The debate over basketball's "hot hand" phenomenon rages on

Back in October we told you about an in-depth study of a phenomenon known as "hot hands" — the term sometimes used to describe basketball players who appear to have transcended the limits of their normal hoop-shooting abilities. And after examining free-throw statistics from 6,150 games, the researchers concluded that there is strong evidence for the effect's existence.

But those researchers were only examining free throw data — so does the "hot hand" effect carry over to field goals? A study published in last week's issue of Nature Communications concludes that it doesn't. In fact, a statistical analysis of 332 NBA and WNBA players found that — at least from three-point land — players are actually more likely to drain a shot after missing a basket from long range than they are after making one.

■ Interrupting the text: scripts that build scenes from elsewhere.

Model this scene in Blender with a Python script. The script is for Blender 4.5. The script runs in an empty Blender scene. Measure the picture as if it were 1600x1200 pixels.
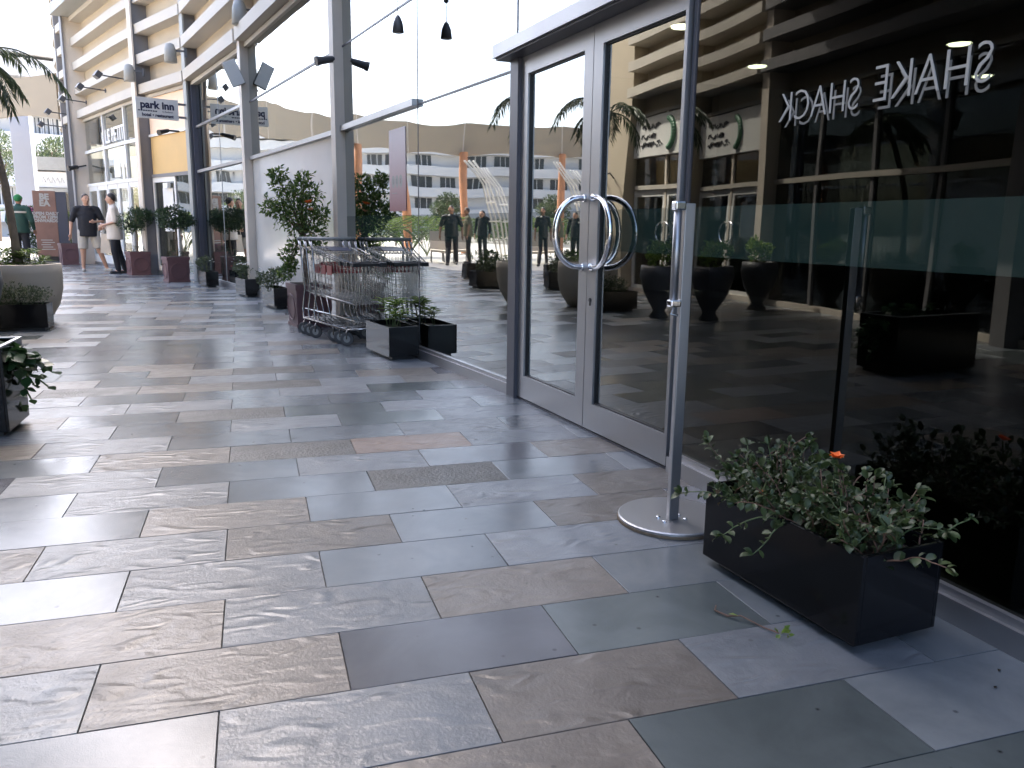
import bpy, bmesh, math, random
from mathutils import Vector, Matrix
random.seed(7)
R = math.radians
scene = bpy.context.scene
C = scene.collection

# ------------------------------------------------------------------ camera
def cam_axes():
    pit, roll, yaw = 0.1920, 0.01416, -0.31034
    F = Vector((-math.sin(yaw)*math.cos(pit), math.cos(yaw)*math.cos(pit), -math.sin(pit)))
    r = Vector((math.cos(yaw), math.sin(yaw), 0)); u = r.cross(F)
    return r*math.cos(roll)+u*math.sin(roll), u*math.cos(roll)-r*math.sin(roll), F
CAM_POS = Vector((0, 0, 1.1193)); CR, CU, CF = cam_axes(); FOC = 1252.7
cd = bpy.data.cameras.new('camera'); cam = bpy.data.objects.new('camera', cd); C.objects.link(cam)
cam.matrix_world = Matrix(((CR.x, CU.x, -CF.x, 0), (CR.y, CU.y, -CF.y, 0), (CR.z, CU.z, -CF.z, 1.1193), (0, 0, 0, 1)))
cd.sensor_width = 36; cd.lens = 36*FOC/1600; cd.clip_end = 2000; cd.clip_start = 0.02
scene.camera = cam
def pix(p):                                   # where a point falls in the 1600x1200 photograph (used only to pick the largest tiles)
    d = Vector(p)-CAM_POS; z = d.dot(CF)
    if z < 0.05: return None
    return 800+FOC*d.dot(CR)/z, 600-FOC*d.dot(CU)/z

# ------------------------------------------------------------------ sky, sun, exposure
SUN_EL, SUN_AZ = R(49), R(21)                # azimuth clockwise from +Y
w = bpy.data.worlds.new("World"); scene.world = w; w.use_nodes = True
nt = w.node_tree; nt.nodes.clear()
sky = nt.nodes.new('ShaderNodeTexSky'); sky.sky_type = 'NISHITA'; sky.sun_disc = False
sky.sun_elevation = SUN_EL; sky.sun_rotation = SUN_AZ; sky.air_density = 0.8; sky.dust_density = 5.0; sky.ozone_density = 1.0
bg = nt.nodes.new('ShaderNodeBackground'); bg.inputs[1].default_value = 0.15
wo = nt.nodes.new('ShaderNodeOutputWorld'); nt.links.new(sky.outputs[0], bg.inputs[0]); nt.links.new(bg.outputs[0], wo.inputs[0])
sd = bpy.data.lights.new('sun', 'SUN'); sd.energy = 2.2; sd.angle = R(0.5); sd.color = (1, 0.94, 0.84)
so = bpy.data.objects.new('sun', sd); C.objects.link(so)
sv = Vector((math.sin(SUN_AZ)*math.cos(SUN_EL), math.cos(SUN_AZ)*math.cos(SUN_EL), math.sin(SUN_EL)))
so.rotation_euler = sv.to_track_quat('Z', 'Y').to_euler(); so.location = sv*50
vs = scene.view_settings; vs.view_transform = 'Standard'; vs.look = 'None'; vs.exposure = 3.0; vs.gamma = 1; vs.use_curve_mapping = False
cy = scene.cycles; cy.use_denoising = True; cy.max_bounces = 8; cy.glossy_bounces = 5; cy.diffuse_bounces = 4; cy.transparent_max_bounces = 24
cy.caustics_reflective = False; cy.caustics_refractive = False; cy.sample_clamp_indirect = 6

# ------------------------------------------------------------------ materials
MATS = {}
def nmat(name, col, rough=0.5, metal=0.0, var=0.12, vscale=6, bump=0.0, bscale=40, spec=0.5, dirt=0.0, emit=None):
    if name in MATS: return MATS[name]
    m = bpy.data.materials.new(name); m.use_nodes = True; t = m.node_tree; L = t.links
    b = t.nodes['Principled BSDF']; b.inputs['Metallic'].default_value = metal; b.inputs['Roughness'].default_value = rough
    b.inputs['Specular IOR Level'].default_value = spec
    geo = t.nodes.new('ShaderNodeNewGeometry')
    n = t.nodes.new('ShaderNodeTexNoise'); n.inputs['Scale'].default_value = vscale; n.inputs['Detail'].default_value = 6; n.inputs['Roughness'].default_value = 0.6
    L.new(geo.outputs['Position'], n.inputs['Vector'])
    cr = t.nodes.new('ShaderNodeValToRGB'); e = cr.color_ramp.elements
    e[0].position = 0.25; e[1].position = 0.75
    e[0].color = tuple(max(0, c*(1-var-dirt)) for c in col)+(1,); e[1].color = tuple(min(1, c*(1+var)) for c in col)+(1,)
    L.new(n.outputs['Fac'], cr.inputs[0]); L.new(cr.outputs[0], b.inputs['Base Color'])
    rm = t.nodes.new('ShaderNodeMapRange'); rm.inputs['To Min'].default_value = max(0.02, rough*0.8); rm.inputs['To Max'].default_value = min(1, rough*1.25)
    L.new(n.outputs['Fac'], rm.inputs['Value']); L.new(rm.outputs[0], b.inputs['Roughness'])
    if bump:
        n2 = t.nodes.new('ShaderNodeTexNoise'); n2.inputs['Scale'].default_value = bscale; n2.inputs['Detail'].default_value = 8
        L.new(geo.outputs['Position'], n2.inputs['Vector'])
        bp = t.nodes.new('ShaderNodeBump'); bp.inputs['Strength'].default_value = 1; bp.inputs['Distance'].default_value = bump
        L.new(n2.outputs['Fac'], bp.inputs['Height']); L.new(bp.outputs[0], b.inputs['Normal'])
    if emit:
        b.inputs['Emission Color'].default_value = emit[:3]+(1,); b.inputs['Emission Strength'].default_value = emit[3]
    MATS[name] = m; return m

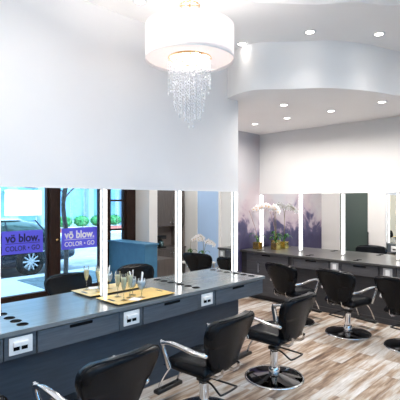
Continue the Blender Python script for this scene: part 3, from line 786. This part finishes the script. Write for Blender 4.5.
loft([(-0.63, [(-.62, 1.23), (0, 1.26), (.62, 1.23), (.60, 1.29), (0, 1.33), (-.60, 1.29)]), (-0.18, [(-.66, 1.385), (0, 1.42), (.66, 1.385), (.64, 1.43), (0, 1.47), (-.64, 1.43)]), (0.62, [(-.66, 1.42), (0, 1.45), (.66, 1.42), (.64, 1.47), (0, 1.51), (-.64, 1.47)]),
      (1.32, [(-.65, 1.39), (0, 1.42), (.65, 1.39), (.63, 1.44), (0, 1.48), (-.63, 1.44)])], 'roof', M['alloy'], car)
pl = MB()
for s in (-1, 1):
    for xb, xt in ((.67, .65), (-.53, -.13), (1.77, 1.42)):
        pl.bar([(xb, s*.835, .96), (xt, s*.69, 1.42)], .05, .02, up=Vector((1, 0, 0)))
pl.build('pillars', M['car'], car)
MB().box(-1.9, 1.9, -.915, -.90, .60, .625, .004).box(-1.9, 1.9, .90, .915, .60, .625, .004).build('side_trim', M['chrome'], car)
for s in (-1, 1):
    MB().ball((2.46, s*.66, .68), .12, 2, (1.0, 1, .6)).build('tail_light', M['brick'], car, smooth=True)
    for xh in (-.35, .75): MB().box(xh-.09, xh+.09, s*.905-.02, s*.905+.02, .80, .825, .008).build('door_handle', M['chrome'], car)
    MB().ball((-.75, s*.97, .98), .09, 2, (.6, 1, .7)).build('wing_mirror', M['car'], car, smooth=True)
wh0 = None
for wx in (1.22, -1.40):
    for s in (1, -1):
        if wh0 is None:
            mb = MB().lathe([(.20, -.10), (.235, -.11), (.30, -.10), (.325, -.06), (.325, .06), (.30, .10), (.235, .11), (.20, .10), (.20, -.10)], n=40)
            wt = mb.xf(Matrix.Rotation(-PI/2, 4, 'X')).build('wheel', M['tyre'], car, smooth=True)
            rm = MB().lathe([(.20, .085), (.222, .10), (.228, .09), (.225, -.05), (.2, -.05), (.2, .085)], n=40).lathe([(0, .085), (.05, .08), (.055, .05), (0, .05)], n=20)
            for k in range(10):
                a = 2*PI*k/10; rm.bar([(.03*math.cos(a), .03*math.sin(a), .07), (.212*math.cos(a), .212*math.sin(a), .082)], .036, .02)
            rm.xf(Matrix.Rotation(-PI/2, 4, 'X')).build('rim', M['alloy'], wt, smooth=True, angle=35)
            wh0 = wt; w = wt
        else: w = copy_tree(wh0, car)
        w.location = (wx, s*.83, .325); w.rotation_euler = (0, 0, 0 if s > 0 else PI); w.scale = (1.12, 1, 1.12); w.location.z = .365

# street tree
tree = empty('street_tree', (4.95, -2.3, -.0175), 0, 'thin street tree rising from the grate, seen in the left mirror', 'tree')
tk = MB().tube(catmull([(0, 0, 0), (.03, -.02, .9), (-.06, .0, 1.7), (.03, 0, 2.3), (.12, 0, 3.2)], 6), .055, 10)
tk.tube(catmull([(-.03, 0, 1.85), (.18, -.05, 2.05), (.5, -.1, 2.25), (.9, -.2, 2.35)], 5), .018, 6).tube(catmull([(-.02, 0, 2.0), (-.4, .05, 2.12), (-1.0, .1, 2.1), (-1.7, .1, 2.25)], 5), .018, 6).tube(catmull([(.03, 0, 2.3), (.3, 0, 2.6), (.8, .1, 3.0)], 5), .02, 6)
tk.build('trunk', M['bark'], tree, smooth=True)
lm = bmesh.new(); rr = random.Random(5)
for k in range(1500):
    ctr = rr.choice([(.9, -.2, 2.45), (1.3, 0, 2.5), (.5, 0, 2.9), (-1.6, .1, 2.42), (-.8, .1, 2.7), (-2.2, .1, 2.5), (0, 0, 3.3), (.9, .1, 3.2)])
    p = Vector(ctr) + Vector((rr.gauss(0, .30), rr.gauss(0, .25), rr.gauss(0, .17)))
    a, b = rr.uniform(0, PI*2), rr.uniform(-.8, .8); d1 = Vector((math.cos(a)*math.cos(b), math.sin(a)*math.cos(b), math.sin(b)))*.055
    d2 = d1.cross(Vector((rr.random(), rr.random(), rr.random()))).normalized()*.028
    vs = [lm.verts.new(p-d1), lm.verts.new(p+d2), lm.verts.new(p+d1), lm.verts.new(p-d2)]; lm.faces.new(vs)
mb = MB(); mb.add(lm); mb.build('foliage', M['treeleaf'], tree)

# planter with shrubs across the street
tag(MB().box(11.4, 19, -16.0, -15.2, -.05, .16, .02).build('planter', M['brick']), 'low red brick planter across the street', 'planter')
def shrub(x, y, z, r, lb, seed):
    rr = random.Random(seed); b = bmesh.new()
    for k in range(900):
        u = Vector((rr.gauss(0, 1), rr.gauss(0, 1), rr.gauss(0, 1))).normalized()*r*rr.uniform(.75, 1.0); u.z *= .75
        a = Vector((rr.gauss(0, 1), rr.gauss(0, 1), rr.gauss(0, 1))).normalized()*.07; c = a.cross(u).normalized()*.045
        b.faces.new([b.verts.new(u-a), b.verts.new(u+c), b.verts.new(u+a), b.verts.new(u-c)])
    o = empty('shrub', (x, y, z), 0, lb, 'shrub', 'clipped shrubs in the red planter across the street')
    mb = MB(); mb.add(b); mb.build('leaves', M['leaf'], o)
    m2 = MB().ball((0, 0, 0), r*.8, 2, (1, 1, .7)); m2.build('inner_growth', M['leaf'], o, smooth=True)
for i, x in enumerate((12.0, 13.1, 14.2, 15.4, 16.6)):
    shrub(x, -15.6, .55, .44, 'clipped green shrub in the red planter across the street, %s' % ['leftmost, beside the tree trunk', 'second from the left', 'middle one', 'second from the right', 'rightmost, behind the barred side window'][i], 20+i)

# building across the street
bl = empty('office_building', (10, -19.5, 0), 0, 'pale blue glass-fronted building across the street, seen in the left mirror', 'building')
MB().box(-26, 20, -3, 0, -.05, 9).build('facade', M['facade'], bl)
for k in range(17):
    x = -25+2.6*k
    MB().box(x, x+1.9, .0, .06, .5, 4.2).build('window', M['facglass'], bl)
    MB().box(x, x+1.9, .0, .06, 5, 8.2).build('window', M['facglass'], bl)
for k in range(12):
    x = -23+3.6*k
    MB().box(x-.2, x+.2, .07, .55, -.05, 4.6).build('column', M['facade'], bl)
hb = empty('hoarding', (10.45, -17.5, -.05), 0, 'large blank white hoarding on two posts across the street behind the car', 'panel')
MB().box(-1.05, 1.05, -.06, .06, .95, 2.42, .02).build('board', M['whiteboard'], hb)
for q in (-.8, .8): MB().box(q-.05, q+.05, -.16, -.061, 0, 2.2).build('post', M['facade'], hb)
# a building right of it, further along
tag(MB().box(17.5, 19.2, -17.3, -16.6, -.05, 5).build('concrete_pier', M['facade']), 'pale blue-grey concrete pier across the street beyond the shrubs', 'pier')

# ------------------------------------------------------------------ light
w = bpy.data.worlds.new('sky'); sc.world = w; w.use_nodes = True
nt = w.node_tree; bg = nt.nodes['Background']
bg.inputs[0].default_value = (.46, .72, 1.0, 1); bg.inputs[1].default_value = 2.7
sun = bpy.data.lights.new('sun', 'SUN'); sun.energy = 6; sun.angle = .02; sun.color = (.80, .93, 1.0)
so = bpy.data.objects.new('sun', sun); col.objects.link(so)
so.rotation_euler = Vector((.35, -.75, -.85)).to_track_quat('-Z', 'Y').to_euler()

# ------------------------------------------------------------------ camera
cam = bpy.data.cameras.new('camera'); co = bpy.data.objects.new('camera', cam); col.objects.link(co)
cam.sensor_width = 36; cam.lens = 36*423/400; cam.clip_start = .02
co.location = (0, 0, H); co.rotation_euler = (PI/2, 0, -math.atan2(.717, .697))
sc.camera = co
sc.view_settings.view_transform = 'Standard'; sc.view_settings.look = 'None'; sc.view_settings.gamma = 1; sc.view_settings.use_curve_mapping = False
sc.view_settings.exposure = 0.76
sc.cycles.max_bounces = 12; sc.cycles.transparent_max_bounces = 16; sc.cycles.glossy_bounces = 8
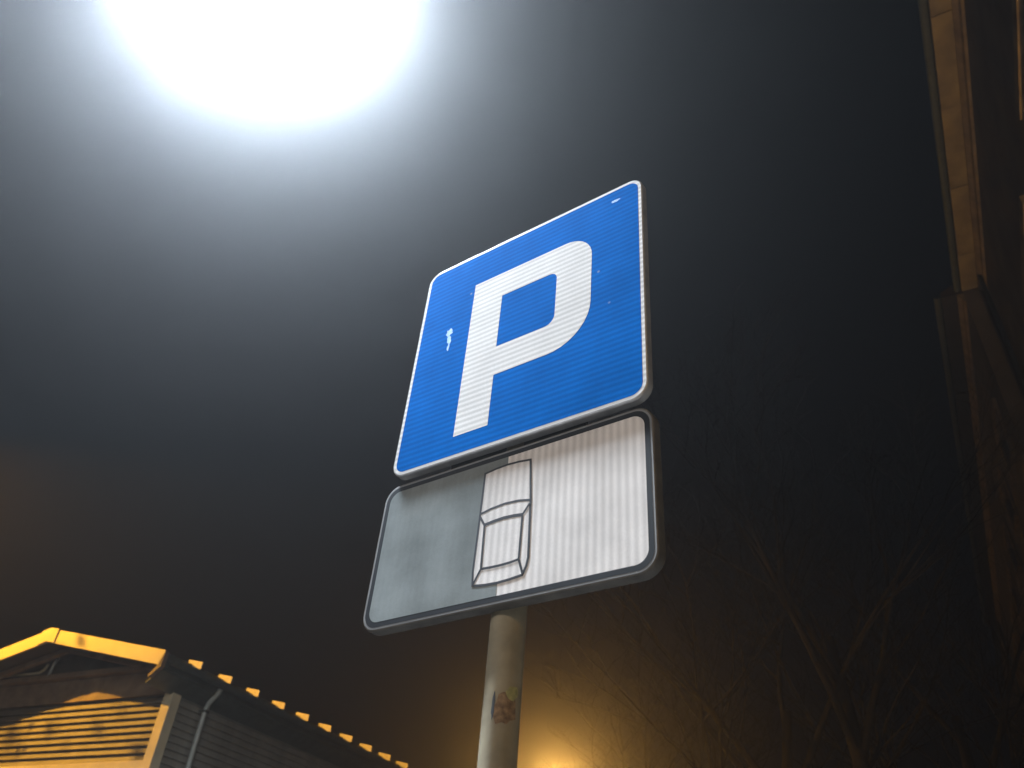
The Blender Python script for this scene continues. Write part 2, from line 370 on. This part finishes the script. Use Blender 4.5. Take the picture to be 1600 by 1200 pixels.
# base band, frieze, beam, corner posts
MB().box(-2.12, 1.952, .485, .553, 3.545, 3.683).build('band_board', M_fascia, K, bevel=.004)
MB().box(-2.05, 2.10, .50, .558, 4.46, 4.755).build('frieze_board', M_soffit, K)
MB().box(-2.05, 2.10, .40, .52, 4.762, 4.832).build('tie_beam', M_soffit, K, bevel=.006)
MB().box(1.955, 2.105, .47, .615, 0, 4.458).build('corner_post', M_fascia, K, bevel=.006)
MB().box(-2.105, -2.052, .47, .615, 0, 4.458).build('corner_post', M_fascia, K, bevel=.006)
MB().prism([(-2.03,.57,4.835), (2.03,.57,4.835), (0,.57,5.22)], (0,.05,0)).build('gable_panel', M_dark, K)
# roof slabs
SL = .2135
for s in (-1, 1):
    P = [(0,.0,5.225), (s*2.29,.0,5.225-SL*2.29), (s*2.29,.0,5.165-SL*2.29), (0,.0,5.165)]
    rf = MB().prism(P, (0,LEN,0)).build('roof', M_roof, K)
    sm = MB()
    for j in range(0): pass
    for j in range(47):
        y = .06+j*.2755
        q = [(s*.03,y,5.228-SL*.03), (s*2.285,y,5.228-SL*2.285), (s*2.285,y,5.250-SL*2.285), (s*.03,y,5.250-SL*.03)]
        sm.prism(q, (0,.022,0))
    sm.build('roof_seams', M_roof, rf)
    P = [(0,-.03,5.285), (s*2.305,-.03,5.285-SL*2.305), (s*2.305,-.03,5.105-SL*2.305), (0,-.03,5.105)]
    MB().prism(P, (0,.028,0)).build('bargeboard', M_fascia, K)
    P = [(s*.0,.30,5.16), (s*2.16,.30,5.16-SL*2.16), (s*2.16,.30,5.085-SL*2.16), (0,.30,5.085)]
    MB().prism(P, (0,.06,0)).build('inner_rake_board', M_soffit, K)
    MB().box(min(s*2.292, s*2.31), max(s*2.292, s*2.31), .0, LEN, 4.60, 4.775).build('eave_fascia', M_gut, K)
    g_ = MB(); n = 9; pr = [(s*(2.375+.065*math.cos(R(180+180*i/n))*1), .04, 4.70+.065*math.sin(R(180+180*i/n))) for i in range(n+1)]
    pr2 = [(s*(2.375+.058*math.cos(R(360-180*i/n))), .04, 4.70+.058*math.sin(R(360-180*i/n))) for i in range(n+1)]
    g_.prism(pr+pr2, (0,LEN-.1,0)).build('gutter', M_gut, K)
    MB().prism([(s*2.29,.04,4.60), (s*2.06,.04,4.46), (s*2.06,.04,4.435), (s*2.29,.04,4.575)], (0,LEN-.1,0)).build('soffit', M_gut, K)
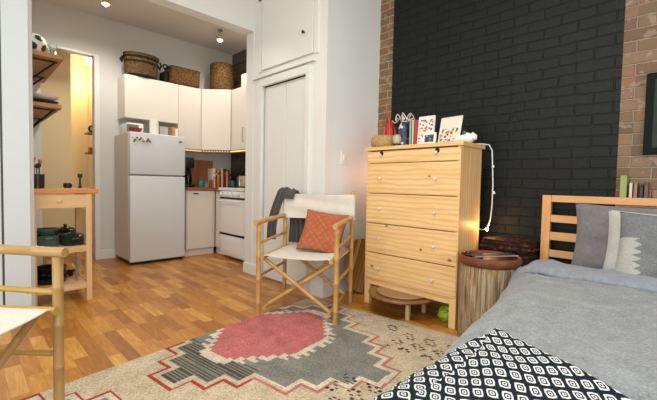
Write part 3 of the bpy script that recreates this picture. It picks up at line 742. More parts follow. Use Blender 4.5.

What's more, players don't seem to be conscious of this reversed hot hand effect. Ars Technica's John Timmer writes:

If players learned by experience, they should be able to pick up on [the negative trend] and adjust their behavior accordingly. In fact, they did the exact opposite. Forty-one percent of the time after a player made a three-point shot, they'd attempt another one. If they missed, that rate dropped to 30 percent. The implication here is that the players aren't able to recognize the pattern of misses after successful long-distance shots.

Of course, a player developing cold hands from beyond the arc could stem from any number of things — a defense tightening up its coverage, for example; or a player, having just missed a three-pointer, making a conscious effort to be more careful about lining up the next shot.